Segunda parte. Así continúa el historiador estadunidense John Womack, en 1967:
“Zapata no era hombre al que le gustase andar con zalamerías, pequeños enredos, dobleces, ni adulonas tortuosidades. Inquieto y deprimido, no tardó en hallarse de regreso en Anenecuilco, donde comentó amargamente que en la capital los caballos vivían en establos que podrían avergonzar la casa de cualquier trabajador de todo el estado de Morelos. Aunque los días de fiesta se vistiese de punta en blanco y cabalgase por la aldea y por el pueblo cercano de Villa de Ayala en su caballo con silla plateada, la gente nunca dudó de que siguiese siendo uno de los suyos. A pesar de sus excelentes caballos y de sus ricos trajes, los de Anenecuilco nunca lo llamaron don Emiliano, lo cual lo hubiese apartado de las moscas, el estiércol y el barro de la vida local, y hubiese trocado el respeto real que sentían por él en una vaga respetabilidad de señor del campo. En Anenecuilco, sentían que era uno de los suyos, y nunca les hizo sentirse mal por tratarlo como a tal. Le llamaban Miliano y, cuando murió, “pobrecito”. Para ellos, era un vecino, un primo joven que podría encabezar el clan, un sobrino amado, firme y verdadero”.

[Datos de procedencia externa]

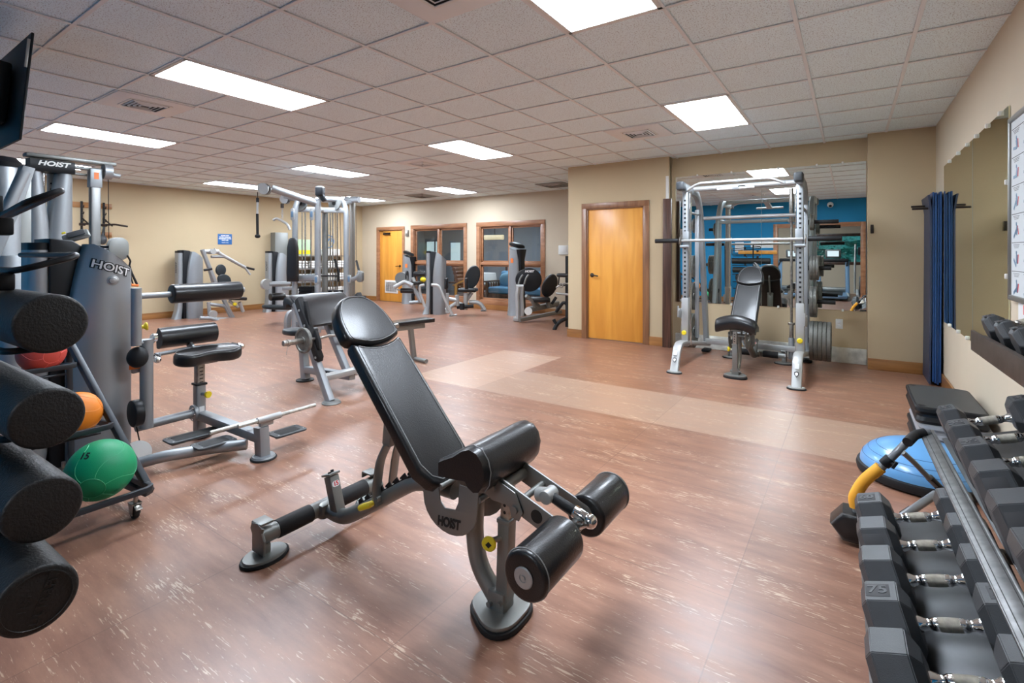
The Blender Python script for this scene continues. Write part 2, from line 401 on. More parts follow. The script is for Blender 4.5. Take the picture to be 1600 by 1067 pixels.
wall_x('wall_alcove', XA-.02, XP+.05, YA, .12, [], WALL)
slab('wall_pilaster', XP, XR+.01, YP, YP+.38, 0, CH+.02, WALL)
wall_x('wall_blue', XL, XR, YB, -.12, [(OX0, OX1, 0, OH)], BLUEW)
def wood_door(n, x0, x1, y, h, hx, grille=False, closer=False, hinge=None):
    w_ = x1-x0; d = struct(G().box(((x0+x1)/2, y+.045, h/2+.004), (w_-.012, .04, h-.016), bev=.002), 'door_%d' % n, OAK)
    f = G()
    if hinge is None: hinge = x1
    # hardware
    hh = G(); hh.cyl((hx, y+.027, 1.0), (hx, y+.012, 1.0), .033, seg=24, bev=.004); s = 1 if hinge > hx else -1
    hh.cyl((hx, y+.02, 1.0), (hx, y-.03, 1.0), .011); hh.tube([(hx, y-.03, 1.0), (hx+s*.05, y-.032, 1.0), (hx+s*.12, y-.026, .99)], (.008, .011), seg=10, fillet=.02)
    struct(hh, 'lever_handle', BRONZE, parent=d)
    for z in (.25, 1.0, 1.8):
        k = G(); k.cyl((hinge-s*.004, y+.018, z-.045), (hinge-s*.004, y+.018, z+.045), .008, seg=10); struct(k, 'hinge', BRONZE, parent=d)
    if grille:
        k = G(); xc = (x0+x1)/2+.02; k.box((xc, y+.018, .42), (.52, .016, .36), bev=.004)
        struct(k, 'grille_frame', WHITEP, parent=d)
        k = G()
        for i in range(11): k.box((xc, y+.008, .30+i*.024), (.42, .012, .004), rot=M4.Rotation(.5, 4, 'X'), bev=0)
        for i in range(6): k.box((xc-.18+i*.072, y+.008, .42), (.005, .012, .27), bev=0)
        struct(k, 'grille_slats', ALU, parent=d)
    if closer:
        k = G(); k.box((x0+.32, y+.0, h-.10), (.26, .05, .06), bev=.008); k.beam((x0+.30, y-.03, h-.07), (x0+.06, y-.05, h-.02), .018, .008); k.beam((x0+.06, y-.05, h-.02), (x0+.30, y-.01, h+.01), .018, .008)
        struct(k, 'door_closer', BRONZE, parent=d)
    return d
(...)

“Éste fue el hombre que los aldeanos eligieron para presidente de su concejo. Pero cuando lo eligieron, también estaban apostando a que no habría de cambiar. Lo que los convencía de que, una vez delegado en él el poder, no habría de cambiar y abusar de su confianza (lo que hizo que la duda no surgiese en la mente de nadie) fue la reputación de su familia. El apellido Zapata era importante en Anenecuilco. Había aparecido por primera vez en los asuntos locales como el nombre de un rebelde, durante la guerra de Independencia, de comienzos del siglo”.
Ahora Womack deja la historia y ve el presente: “En el campo rico, húmedo y caliente de Morelos, en el que la única pausa entre las cosechas era la del tiempo que necesitaban para madurar los cultivos, la nueva estructura de la tenencia de las tierras era un reflejo de la vieja utopía populista. Un antropólogo norteamericano, bondadoso pero sagaz, que estaba haciendo investigaciones en Tepoztlán, descubrió que la esencia de la vida en el lugar era una armonía rústica, un desahogo y una satisfacción. La misma visión pasmó a un periodista norteamericano, cuyos comentarios comúnmente eran acerbos. “¡Tepoztlán! ¿Serás tan autosuficiente, tan heroicamente bello de aquí a cien años? —exclamó—. Si acierto a leer —continuó— la palma divina de tu destino, habrás de amar siempre tus tradiciones”.
“Ya en 1950, cerca de una cuarta parte de los residentes de Morelos no había nacido allí. En municipios como los de Zacatepec, Jojutla y Cuautla la proporción oscilaba entre una tercera parte y cerca de la mitad, y en Cuernavaca los naturales eran la minoría. Hacia 1960, la proporción de inmigrantes en el estado era de un 36%. Seis o siete años más tarde se acercó al 50%”.
“Por lo común, como las mujeres de Anenecuilco están dentro de sus casas y los hombres se han ido a los campos, el pueblo parece vacío, casi desierto. De vez en cuando aparecen jóvenes, a realizar callados mandados por la calle o gritando mientras juegan en el polvoriento patio bardeado junto a la iglesia. El visitante forastero pegó un respingo al verlos. En este pueblo, no pudo menos que pensar, los niños aprenden todavía a respetar a sus mayores, a cumplir los deberes con sus semejantes, a ser honestos en el trabajo y en el juego, lecciones curiosas para andar en un mundo que está a punto de enviar a un hombre a la luna, que es intencionadamente capaz de librar una guerra nuclear y que ya se ha hecho culpable de genocidio. Pero, siendo de Anenecuilco, pudo decidir, probablemente sabrían soportar las penas y fatigas que les deparase el futuro”.